--- start ---

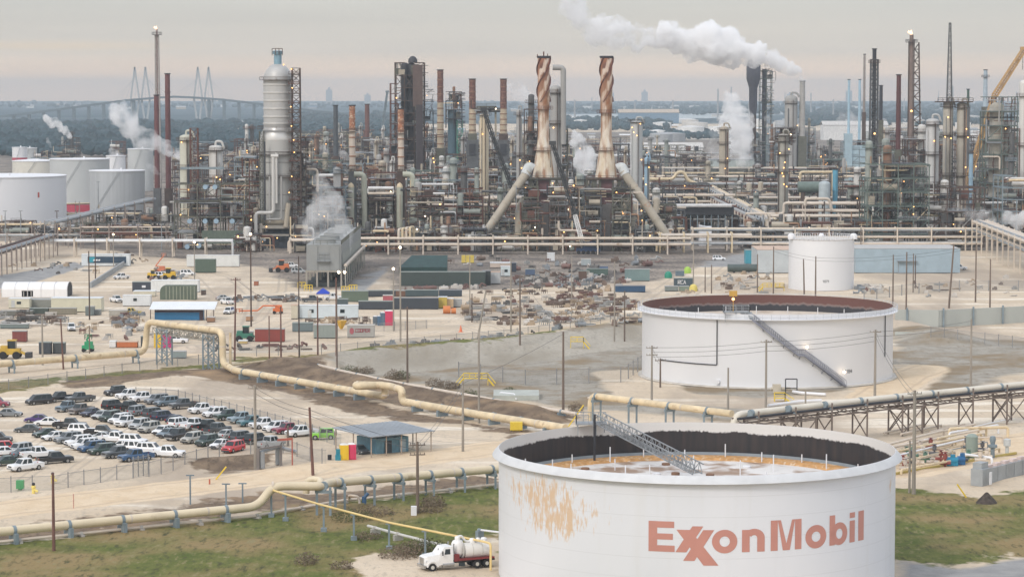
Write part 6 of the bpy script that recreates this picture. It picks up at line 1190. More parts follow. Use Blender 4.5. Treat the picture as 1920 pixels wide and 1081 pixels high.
part('green_panel', MB().add([tuple(cq(1.02, v))[:2] + (z,) for v, z in ((.15, 2), (.5, 2.0), (.5, 6.5), (.15, 4.5))], [(0, 1, 2, 3)]), M('dark green tarp', (.012, .045, .042)), CT)
part('louvre', MB().add([tuple(cq(1.015, v))[:2] + (z,) for v, z in ((.03, z1_ + .6), (.97, z1_ + .6), (.97, zt_ - 3), (.03, zt_ - 3))], [(0, 1, 2, 3)]), M('tower louvre', (.30, .31, .28), .8, var=.2, scl=1.2, stretch=6), CT)
for k in range(6):
    q = cq(.5, .08 + k * .168); part('fan_shroud', MB().lathe(q + Vector((0, 0, zt_)), [(3.4, 0), (3.1, .9), (3.2, 1.3), (3.0, 1.3), (2.9, .5)], 24), ctm, CT)
part('deck_rail', MB().rail([cq(0, 0) + Vector((0, 0, zt_)), cq(1, 0) + Vector((0, 0, zt_)), cq(1, 1) + Vector((0, 0, zt_))], 1.2, 2, .12), olive, CT)
m = MB(); 
for k in range(12): q = cq(1.12, k / 11.0); m.beam((q.x, q.y, 0), (q.x, q.y, 6.4), .3); 
m.beam(cq(1.12, 0) + Vector((0, 0, 6.3)), cq(1.12, 1) + Vector((0, 0, 6.3)), .5)
part('riser_frame', m, M('pale frame', (.40, .38, .33), .7), CT); part('header_pipe', MB().path([cq(1.12, 0) + Vector((0, 0, 6.8)), cq(1.12, 1) + Vector((0, 0, 6.8))], .5, 10), palepipe, CT)
# ------------------------------------------------------------------ the refinery
def zt(py, Y): return 60 - (py - HOR) * Y / F
def xw(px, Y): return (px - CX) * Y / F
rr = random.Random(21)
PIPEM = [palepipe, cream, galv, browns, browns, rusty, darksteel, shellgrey, greys, shelltan, M('white pipe', (.66, .66, .65), .5, var=.1), M('orange brown pipe', (.34, .20, .12), .7, var=.25)]
FR = {'grey': greys, 'brown': browns, 'olive': olive, 'dark': darksteel, 'rust': rusty, 'green grey': M('green grey steel', (.11, .145, .13), .7, var=.2), 'slate': slate}
VES = [shellgrey, shelltan, shellwht, M('rusty vessel', (.22, .13, .085), .8, var=.3, rust=.4, scl=.4), M('dark vessel', (.09, .09, .09), .6), M('green grey vessel big', (.28, .31, .28), .6, var=.12)]
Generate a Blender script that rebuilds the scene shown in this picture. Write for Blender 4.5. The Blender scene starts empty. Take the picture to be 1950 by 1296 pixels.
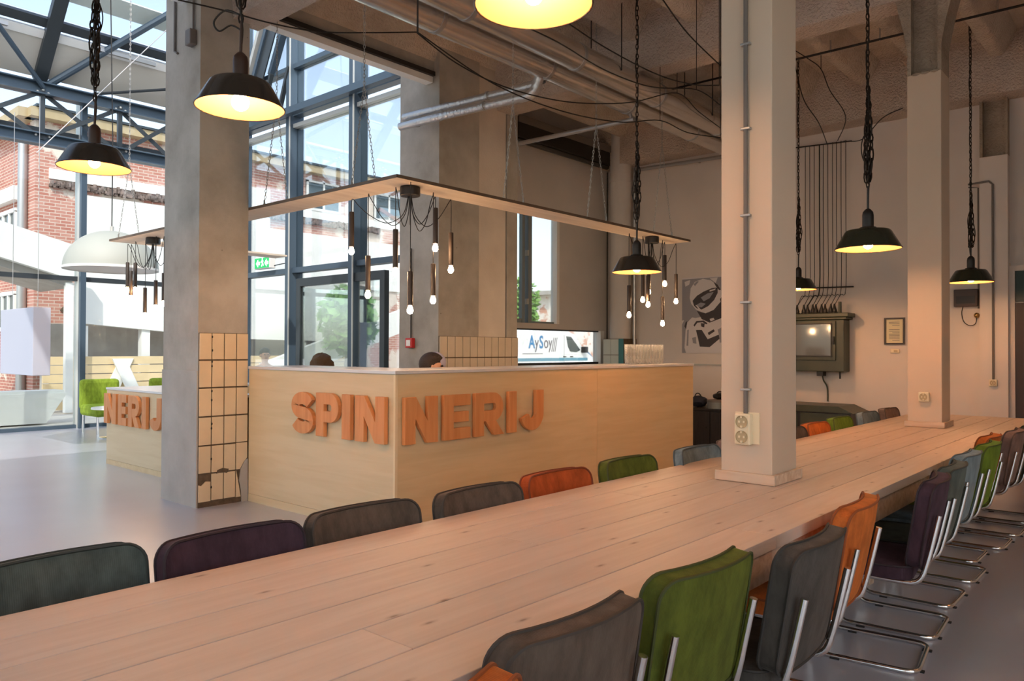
import bpy, math, random
from mathutils import Vector, Matrix
random.seed(7)
PI = math.pi
sc = bpy.context.scene
col = sc.collection
# ---------------------------------------------------------------- camera, sky, sun, exposure
cam_d = bpy.data.cameras.new('camera'); cam = bpy.data.objects.new('camera', cam_d); col.objects.link(cam)
yaw, pit, rol = 0.722239557, 0.0112800886, 0.0035153
F = Vector((math.cos(yaw)*math.cos(pit), math.sin(yaw)*math.cos(pit), math.sin(pit)))
Rt = Vector((math.sin(yaw), -math.cos(yaw), 0)); Up = Rt.cross(F)
R2 = math.cos(rol)*Rt + math.sin(rol)*Up; U2 = -math.sin(rol)*Rt + math.cos(rol)*Up
m = Matrix.Identity(4)
for i in range(3):
    m[i][0] = R2[i]; m[i][1] = U2[i]; m[i][2] = -F[i]
m[2][3] = 1.40
cam.matrix_world = m
cam_d.sensor_width = 36; cam_d.sensor_fit = 'HORIZONTAL'; cam_d.lens = 1463.6/1950*36
cam_d.clip_start = 0.05; cam_d.clip_end = 500
sc.camera = cam
sc.view_settings.view_transform = 'Standard'; sc.view_settings.look = 'None'
sc.view_settings.gamma = 1; sc.view_settings.use_curve_mapping = False
sc.view_settings.exposure = 1.4
SKY_STRENGTH = 0.145
SUN_STRENGTH = 1.2
LAMP = 125.0        # emission of the big pendant bulbs
SMALL = 66.0       # emission of the small filament bulbs
w = bpy.data.worlds.new('sky'); sc.world = w; w.use_nodes = True
nt = w.node_tree; nt.nodes.clear()
sk = nt.nodes.new('ShaderNodeTexSky'); sk.sky_type = 'NISHITA'; sk.sun_disc = False
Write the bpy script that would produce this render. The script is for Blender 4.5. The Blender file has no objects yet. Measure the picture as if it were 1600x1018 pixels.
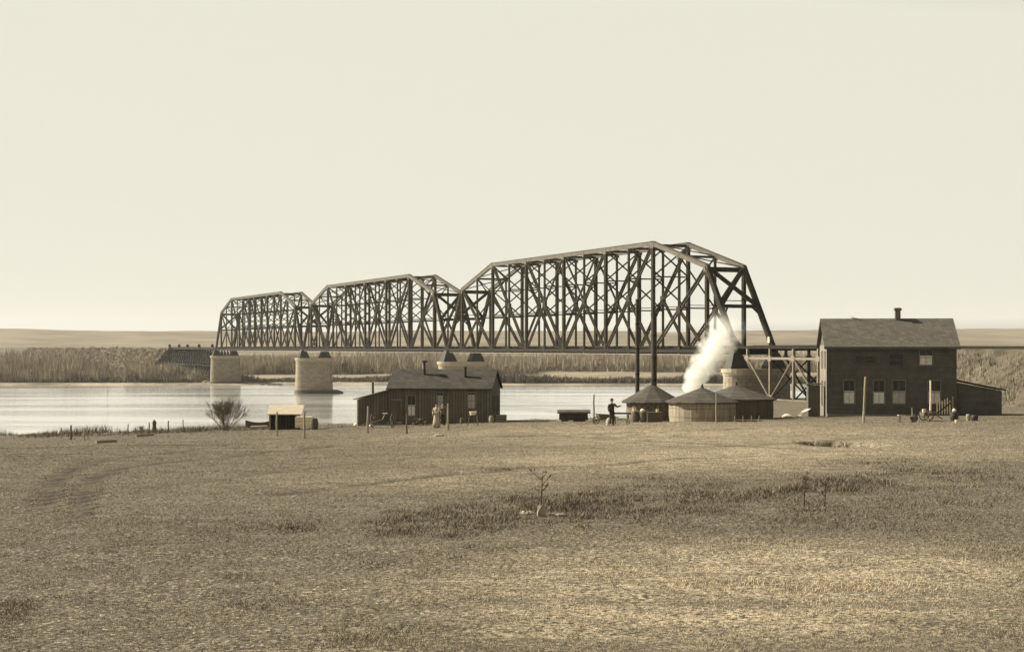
import bpy, bmesh, math, random
import numpy as np
from mathutils import Vector, Matrix

R = math.radians
random.seed(7)
rng = np.random.default_rng(7)
scene = bpy.context.scene
COL = scene.collection

# ------------------------------------------------------------------ camera, sky, sun, exposure
CAM_Z = 15.0
FPX = 2300.0                       # focal length in pixels of the 1600 px wide photograph
HOR = 542.0                        # row of the horizon
cd = bpy.data.cameras.new("camera")
cam = bpy.data.objects.new("camera", cd)
COL.objects.link(cam)
cam.location = (0, 0, CAM_Z)
cam.rotation_euler = (R(90), 0, 0)
cd.sensor_width = 36
cd.lens = FPX / 1600 * 36
cd.shift_y = (HOR - 509) / 1600
cd.clip_start = 0.5
cd.clip_end = 20000
scene.camera = cam

SUN_EL, SUN_AZ = R(36), R(-74)      # azimuth from +Y (the view direction) towards +X; the sun stands to the left, a little beyond
world = bpy.data.worlds.new("World")
scene.world = world
world.use_nodes = True
nt = world.node_tree
nt.nodes.clear()
wo = nt.nodes.new("ShaderNodeOutputWorld")
bg = nt.nodes.new("ShaderNodeBackground")
sky = nt.nodes.new("ShaderNodeTexSky")
sky.sky_type = 'NISHITA'
sky.sun_disc = False
sky.sun_elevation = SUN_EL
sky.sun_rotation = SUN_AZ
sky.altitude = 500
sky.air_density = 1.0
sky.dust_density = 2.0
bw = nt.nodes.new("ShaderNodeRGBToBW")
gain = nt.nodes.new("ShaderNodeMath"); gain.operation = 'MULTIPLY'; gain.inputs[1].default_value = 4.05 / 3.0 ** 2
curve = nt.nodes.new("ShaderNodeMath"); curve.operation = 'POWER'; curve.inputs[1].default_value = 2.0   # an old plate's contrast: deep zenith, white horizon
flat = nt.nodes.new("ShaderNodeMath"); flat.operation = 'MINIMUM'; flat.inputs[1].default_value = 4.05   # the plate's full white
tint = nt.nodes.new("ShaderNodeMix"); tint.data_type = 'RGBA'; tint.blend_type = 'MULTIPLY'
tint.inputs[0].default_value = 1
tint.inputs[7].default_value = (1.065, 1.032, 0.878, 1)
nt.links.new(sky.outputs[0], bw.inputs[0])
nt.links.new(bw.outputs[0], curve.inputs[0]); nt.links.new(curve.outputs[0], gain.inputs[0]); nt.links.new(gain.outputs[0], flat.inputs[0])
nt.links.new(flat.outputs[0], tint.inputs[6])
nt.links.new(tint.outputs[2], bg.inputs[0])
bg.inputs[1].default_value = 0.10
nt.links.new(bg.outputs[0], wo.inputs[0])

sl = bpy.data.lights.new("sun", 'SUN')
sl.energy = 5.0
sl.angle = R(0.53)
sl.color = (1.0, 0.94, 0.80)
sun = bpy.data.objects.new("sun", sl)
COL.objects.link(sun)
sdir = Vector((math.sin(SUN_AZ) * math.cos(SUN_EL), math.cos(SUN_AZ) * math.cos(SUN_EL), math.sin(SUN_EL)))
sun.rotation_euler = (-sdir).to_track_quat('-Z', 'Y').to_euler()
sun.location = (-60, 40, 60)

scene.view_settings.view_transform = 'Standard'
scene.view_settings.look = 'None'
scene.view_settings.exposure = 0.9
scene.view_settings.gamma = 1
scene.cycles.volume_bounces = 4
scene.cycles.max_bounces = 8
scene.cycles.transparent_max_bounces = 16


# ------------------------------------------------------------------ helpers: properties, meshes
def tag(o, label=None, cat=None, group=None, kind=None):
    if label: o['label'] = label
    if cat: o['category'] = cat
    if group: o['group'] = group
    if kind: o['kind'] = kind
    return o


def empty(name, loc=(0, 0, 0), rz=0.0):
    o = bpy.data.objects.new(name, None)
    o.empty_display_size = 0.5
    COL.objects.link(o)
    o.location = loc
    o.rotation_euler = (0, 0, rz)
    return o


def copy_tree(o, parent=None):
    c = o.copy()
    COL.objects.link(c)
    c.parent = parent
    for ch in list(o.children):
        copy_tree(ch, c)
    return c


class MB:
    """collects shapes, builds ONE mesh object"""
    def __init__(s):
        s.v = []; s.f = []

    def poly(s, pts, faces):
        b = len(s.v)
        s.v += [tuple(p) for p in pts]
        s.f += [tuple(b + i for i in f) for f in faces]
        return s

    def box(s, c, d, rz=0.0):
        cx, cy, cz = c; x, y, z = d[0] / 2, d[1] / 2, d[2] / 2
        co, si = math.cos(rz), math.sin(rz)
        P = []
        for dz in (-z, z):
            for dx, dy in ((-x, -y), (x, -y), (x, y), (-x, y)):
                P.append((cx + dx * co - dy * si, cy + dx * si + dy * co, cz + dz))
        return s.poly(P, [(3, 2, 1, 0), (4, 5, 6, 7), (0, 1, 5, 4), (1, 2, 6, 5), (2, 3, 7, 6), (3, 0, 4, 7)])

    def beam(s, p, q, w, h, side=(0, 1, 0)):
        """bar p to q: w along `side`, h along the third direction"""
        p = Vector(p); q = Vector(q); d = (q - p).normalized()
        sd = Vector(side); sd = (sd - d * sd.dot(d))
        if sd.length < 1e-5: sd = d.orthogonal()
        sd.normalize()
        u = d.cross(sd)
        P = []
        for e in (p, q):
            for a, b in ((-1, -1), (1, -1), (1, 1), (-1, 1)):
                P.append(e + sd * (a * w / 2) + u * (b * h / 2))
        return s.poly(P, [(3, 2, 1, 0), (4, 5, 6, 7), (0, 1, 5, 4), (1, 2, 6, 5), (2, 3, 7, 6), (3, 0, 4, 7)])

    def tube(s, p, q, r0, r1=None, n=8, cap=True):
        if r1 is None: r1 = r0
        p = Vector(p); q = Vector(q); d = (q - p).normalized()
        a = d.orthogonal().normalized(); b = d.cross(a)
        P = []
        for e, r in ((p, r0), (q, r1)):
            for k in range(n):
                t = 2 * math.pi * k / n
                P.append(e + a * (math.cos(t) * r) + b * (math.sin(t) * r))
        F = [(k, (k + 1) % n, n + (k + 1) % n, n + k) for k in range(n)]
        if cap: F += [tuple(range(n - 1, -1, -1)), tuple(range(n, 2 * n))]
        return s.poly(P, F)

    def rings(s, rings, close=True):
        n = len(rings[0])
        P = [p for r in rings for p in r]
        F = []
        for i in range(len(rings) - 1):
            for k in range(n):
                F.append((i * n + k, i * n + (k + 1) % n, (i + 1) * n + (k + 1) % n, (i + 1) * n + k))
        if close:
            F += [tuple(range(n - 1, -1, -1)), tuple(range((len(rings) - 1) * n, len(rings) * n))]
        return s.poly(P, F)

    def lathe(s, prof, c=(0, 0, 0), n=24, ex=1.0, ey=1.0):
        return s.rings([[(c[0] + ex * r * math.cos(2 * math.pi * k / n), c[1] + ey * r * math.sin(2 * math.pi * k / n), c[2] + z)
                         for k in range(n)] for r, z in prof])

    def torus(s, c, r, t, axis='y', n=18, m=5):
        rr = []
        for k in range(n):
            a = 2 * math.pi * k / n
            ring = []
            for j in range(m):
                b = 2 * math.pi * j / m
                q = r + t * math.cos(b); w = t * math.sin(b)
                if axis == 'y': ring.append((c[0] + q * math.cos(a), c[1] + w, c[2] + q * math.sin(a)))
                elif axis == 'x': ring.append((c[0] + w, c[1] + q * math.cos(a), c[2] + q * math.sin(a)))
                else: ring.append((c[0] + q * math.cos(a), c[1] + q * math.sin(a), c[2] + w))
            rr.append(ring)
        rr.append(rr[0])
        return s.rings(rr, close=False)

    def extrude(s, pts, vec):
        """closed polygon (list of 3D points) pushed along vec"""
        n = len(pts); v = Vector(vec)
        P = [Vector(p) for p in pts] + [Vector(p) + v for p in pts]
        F = [tuple(range(n - 1, -1, -1)), tuple(range(n, 2 * n))] + [(k, (k + 1) % n, n + (k + 1) % n, n + k) for k in range(n)]
        return s.poly(P, F)

    def build(s, name, mat, parent=None, smooth=False, loc=None, jitter=0.0):
        me = bpy.data.meshes.new(name)
        v = s.v
        if jitter:
            v = [(a + random.uniform(-jitter, jitter), b + random.uniform(-jitter, jitter), c + random.uniform(-jitter, jitter)) for a, b, c in v]
        me.from_pydata(v, [], s.f)
        bm = bmesh.new(); bm.from_mesh(me)
        bmesh.ops.recalc_face_normals(bm, faces=bm.faces)
        bm.to_mesh(me); bm.free()
        if smooth: me.shade_smooth()
        me.materials.append(mat)
        o = bpy.data.objects.new(name, me)
        COL.objects.link(o)
        if parent: o.parent = parent
        if loc: o.location = loc
        return o


def tris_object(name, V, F, mat, attrs=None, parent=None):
    """fast mesh from numpy arrays of vertices and triangles or quads"""
    me = bpy.data.meshes.new(name)
    n = F.shape[1]
    me.vertices.add(len(V)); me.vertices.foreach_set("co", V.astype(np.float32).ravel())
    me.loops.add(F.size); me.loops.foreach_set("vertex_index", F.astype(np.int32).ravel())
    me.polygons.add(len(F))
    me.polygons.foreach_set("loop_start", np.arange(0, F.size, n, dtype=np.int32))
    me.polygons.foreach_set("loop_total", np.full(len(F), n, dtype=np.int32))
    me.update(calc_edges=True); me.validate()
    if attrs:
        for k, a in attrs.items():
            at = me.attributes.new(k, 'FLOAT', 'POINT')
            at.data.foreach_set("value", a.astype(np.float32))
    me.materials.append(mat)
    o = bpy.data.objects.new(name, me)
    COL.objects.link(o)
    if parent: o.parent = parent
    return o


# ------------------------------------------------------------------ noise (numpy value noise)
_tab = rng.random((512, 512))


def vnoise(x, y):
    x = np.asarray(x, float); y = np.asarray(y, float)
    xi = np.floor(x).astype(int); yi = np.floor(y).astype(int)
    fx = x - xi; fy = y - yi
    fx = fx * fx * (3 - 2 * fx); fy = fy * fy * (3 - 2 * fy)
    g = lambda a, b: _tab[a % 512, b % 512]
    return (g(xi, yi) * (1 - fx) + g(xi + 1, yi) * fx) * (1 - fy) + (g(xi, yi + 1) * (1 - fx) + g(xi + 1, yi + 1) * fx) * fy


def fbm(x, y, o=4):
    s = 0; a = 0.5; t = 0
    for k in range(o):
        s = s + a * vnoise(x * 2 ** k + 17.3 * k, y * 2 ** k + 5.1 * k); t += a; a *= 0.5
    return s / t


def ss(a, b, x):
    t = np.clip((np.asarray(x, float) - a) / (b - a), 0, 1)
    return t * t * (3 - 2 * t)


# ------------------------------------------------------------------ materials
def sep(v, warm=1.0):
    """a sepia-toned reflectance of luminance v"""
    return (v * (1 + 0.17 * warm), v * 0.985, v * (1 - 0.28 * warm), 1)


def mat_noise(name, lo, hi, scale=6.0, warm=1.0, rough=0.9, bump=0.0, bscale=None, stretch=(1, 1, 1), detail=6, metallic=0.0, spec=0.3):
    m = bpy.data.materials.new(name); m.use_nodes = True
    t = m.node_tree; b = t.nodes["Principled BSDF"]
    tc = t.nodes.new("ShaderNodeTexCoord"); mp = t.nodes.new("ShaderNodeMapping")
    mp.inputs['Scale'].default_value = stretch
    no = t.nodes.new("ShaderNodeTexNoise"); no.inputs['Scale'].default_value = scale; no.inputs['Detail'].default_value = detail
    cr = t.nodes.new("ShaderNodeValToRGB")
    cr.color_ramp.elements[0].position = 0.3; cr.color_ramp.elements[1].position = 0.7
    cr.color_ramp.elements[0].color = sep(lo, warm); cr.color_ramp.elements[1].color = sep(hi, warm)
    t.links.new(tc.outputs['Object'], mp.inputs[0]); t.links.new(mp.outputs[0], no.inputs['Vector'])
    t.links.new(no.outputs[0], cr.inputs[0]); t.links.new(cr.outputs[0], b.inputs['Base Color'])
    b.inputs['Roughness'].default_value = rough
    b.inputs['Metallic'].default_value = metallic
    b.inputs['Specular IOR Level'].default_value = spec
    if bump:
        bu = t.nodes.new("ShaderNodeBump"); bu.inputs['Strength'].default_value = bump; bu.inputs['Distance'].default_value = 0.05
        n2 = t.nodes.new("ShaderNodeTexNoise"); n2.inputs['Scale'].default_value = bscale or scale * 3; n2.inputs['Detail'].default_value = 6
        t.links.new(mp.outputs[0], n2.inputs['Vector']); t.links.new(n2.outputs[0], bu.inputs['Height'])
        t.links.new(bu.outputs[0], b.inputs['Normal'])
    return m


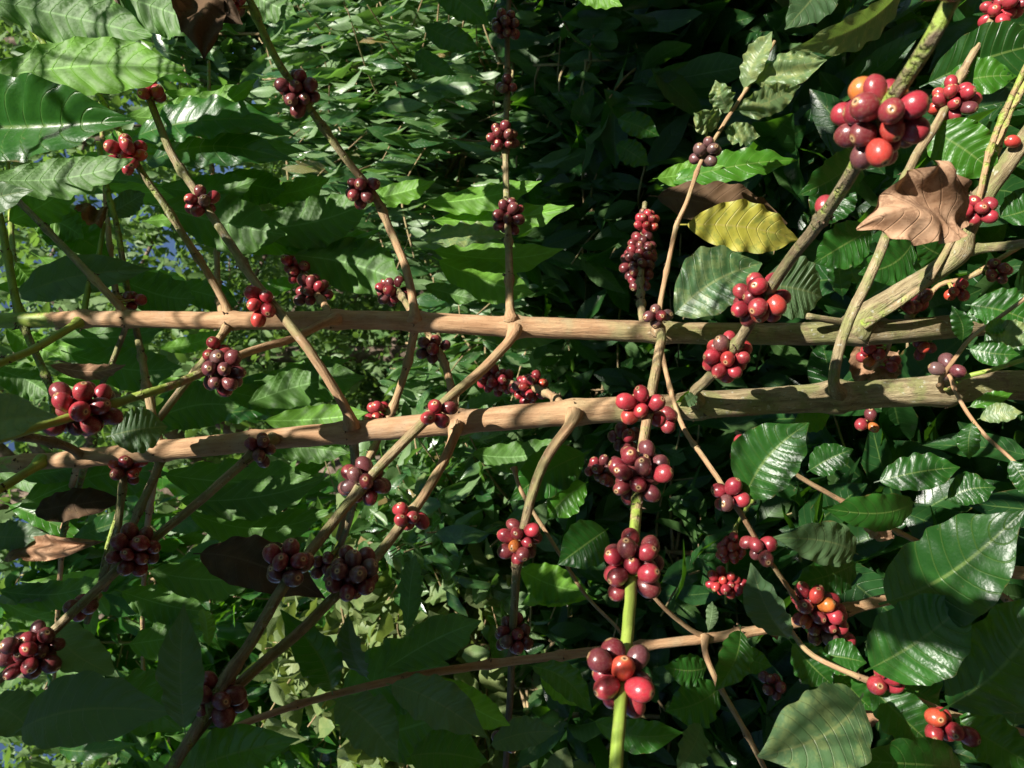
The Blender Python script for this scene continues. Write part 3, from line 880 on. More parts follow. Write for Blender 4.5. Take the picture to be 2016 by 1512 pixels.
# --- branches of the lower tree
b(B, 'b1', [(692, 842, .75), (686, 815, .745), (655, 760, .735), (600, 678, .73), (545, 608, .74), (500, 552, .75), (462, 492, .76), (395, 390, .775), (335, 298, .785), (292, 190, .79), (258, 100, .80), (228, 0, .81), (215, -60, .81)],
  5.0, 3.6, 0.0, 0.4, nodes=[.36, .58, .8], spk=6, age=(.2, 1.7))
b(B, 'b2', [(692, 855, .77), (697, 880, .79), (697, 930, .82), (690, 1010, .86), (668, 1075, .9), (640, 1140, .93)], 5.2, 3.6, 0.0, 0.3, age=(.6, 1.6))
b(B, 'b3', [(897, 836, .75), (893, 862, .74), (875, 905, .73), (832, 978, .70), (806, 1010, .685), (735, 1100, .65), (665, 1165, .62), (590, 1240, .595), (504, 1312, .57), (440, 1375, .55), (340, 1500, .53), (290, 1570, .52)], 5.0, 4.0, 0.0, 0.4, nodes=[.27, .45, .8], age=(.2, 1.5))
b(B, 'b4', [(896, 828, .77), (893, 795, .80), (884, 745, .85), (868, 700, .89), (845, 660, .93), (825, 620, .96)], 4.8, 3.8, 0.0, 0.4)
b(B, 'b5', [(1132, 812, .75), (1122, 838, .74), (1096, 872, .735), (1070, 915, .735), (1048, 975, .735), (1034, 1030, .74), (1020, 1105, .75), (1014, 1180, .77), (1010, 1260, .80), (1006, 1360, .82), (1000, 1460, .84), (994, 1560, .86)], 5.4, 3.6, 0.1, 0.1, nodes=[.35, .62, .85], age=(.3, 1.9))
b(B, 'b6', [(1122, 812, .78), (1100, 792, .83), (1075, 775, .92), (1040, 762, 1.05), (985, 750, 1.12), (940, 742, 1.18)], 5.0, 4.2, 0.0, 0.0)
b(B, 'b7', [(316, 884, .76), (308, 850, .765), (296, 800, .78), (286, 750, .80), (272, 680, .845), (262, 632, .88), (250, 580, .90), (238, 510, .90), (225, 440, .9), (203, 350, .9), (190, 280, .9)], 4.4, 3.2, 0.0, 0.75, age=(.4, 1.6))
b(B, 'b8', [(318, 890, .76), (313, 915, .76), (292, 965, .75), (262, 1030, .75), (240, 1085, .75), (205, 1160, .76)], 4.4, 3.4, 0.1, 0.3, age=(.8, 1.6))
b(B, 'b9', [(540, 864, .75), (515, 880, .735), (480, 910, .72), (380, 1000, .70), (265, 1095, .675), (200, 1155, .66), (130, 1222, .65), (62, 1285, .64), (0, 1338, .63), (-70, 1400, .62)], 4.6, 3.8, 0.0, 0.1, nodes=[.1, .47, .85], age=(.6, 1.2))
b(B, 'b10', [(165, 902, .77), (135, 880, .74), (70, 862, .70), (0, 850, .66), (-70, 840, .62)], 4.6, 4.0, 0.1, 0.1, age=(1.3, 1.5))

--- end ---

• **GIVEN TASK**: Extract exactly the lines running from the line containing "Write the bpy" to the line containing "COL = scene.collection", with both end lines included and all pictures left out.

• **REPLY TO THE EXERCISE**:
Write the bpy script that would produce this render. The script is for Blender 4.5. The Blender file has no objects yet. Measure the picture as if it were 1600x1018 pixels.
import bpy, bmesh, math, random
import numpy as np
from mathutils import Vector, Matrix

R = math.radians
random.seed(7)
rng = np.random.default_rng(7)
scene = bpy.context.scene
COL = scene.collection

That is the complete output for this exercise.